Çanta bir kadının en sevdiği aksesuar değil midir? Öyledir. Bayılırım çanta almaya. Hakiki deri çanta severim ama allı pullu, renkli, kumaş çantalardan da vaz geçemem. Yılın belli dönemlerinde belli bir çantaya kafayı takıp sadece onu kullanmak istediğim çok olur. İlla her gün başka bir çanta şart değildir benim için. Hatta bazen üzerimdeki kıyafet ile uyumsuz çanta kullanmak da hoşuma gider.
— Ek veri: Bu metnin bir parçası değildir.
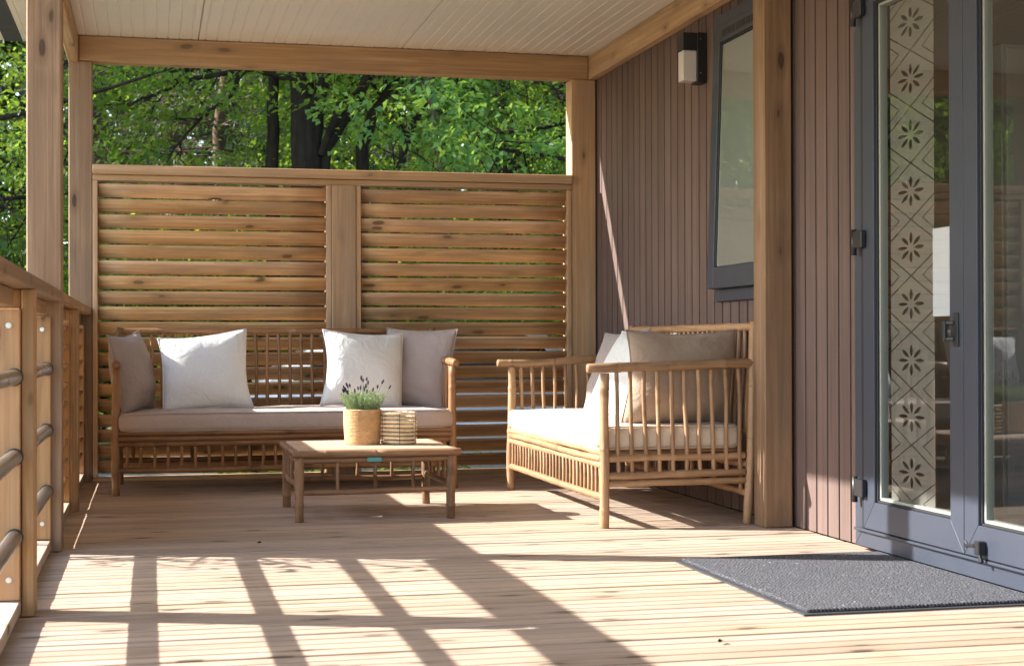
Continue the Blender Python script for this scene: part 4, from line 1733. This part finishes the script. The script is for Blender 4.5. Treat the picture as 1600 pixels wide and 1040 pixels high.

Son yıllarda moda bavul gibi çantalar. Aslında bu modanın pek çok kadının çok işine yaradığını düşünüyorum. Daha önce hangisi olduğunu hatırlayamadığım bir yazıda Big Chefsin tuvaletinde bir kızın çantasından saç maşası çıkarıp saçlarını maşaladığını gördüğümü ve şaşkınlıktan nerede ise küçük dilimi yuttuğumu hatırlıyorum.
Ben liseyi bitirene kadar aynada kendime doğru dürüst baktığımdan bile emim değilim çünkü. Sebebi ergenlik çağında orantısız büyüyen burun ağız çene ya da elmacık kemikleri midir bilmiyorum ama hiç bir zaman görüntü için çok fazla zaman harcamadım galiba. Bunun gibi çantalarım da hep boş oldu, fakir göründüler.
Oysaki pek çok kadın arkadaşımın çantasından ayna, selpak, ıslak mendil, ufak boy bir makyaj çantası ve parfüm şişesi, toka, takı, sakız, pastil, nane şekeri, el kremi, tırnak makası, törpü, ped, kalem, kağıt, bir sürü ıvır zıvır, çok tedbirlisinin yanında ufak bir dikiş kutusu, çengelli iğne bulundurduğunu çok iyi biliyorum.
Peki benim çantam niye bu kadar boş? Çünkü çantanın içindeki dağınıklık beni feci şekilde rahatsız ediyor. Elimi attığım an istediğimi eğer 5 saniyede bulamazsam sinir, stres oluyorum. O yüzden de bavul gibi çantalarımı bomboş gezdiriyorum. Cüzdan, bozuk para cüzdanı, güneş gözlüğü, sigara, çakmak, ve anahtarlar. Son zamanlarda bir de parlatıcı ruj eklendi içine. Kullanmasam da benimle gezip duruyor. Bakalım ne zaman gerçek bir kadın olup ben de fakir çantamı şişmanlatacağım. Alışmış kudurmuştan beter dedikleri doğru ise sanırım hiç bir zaman.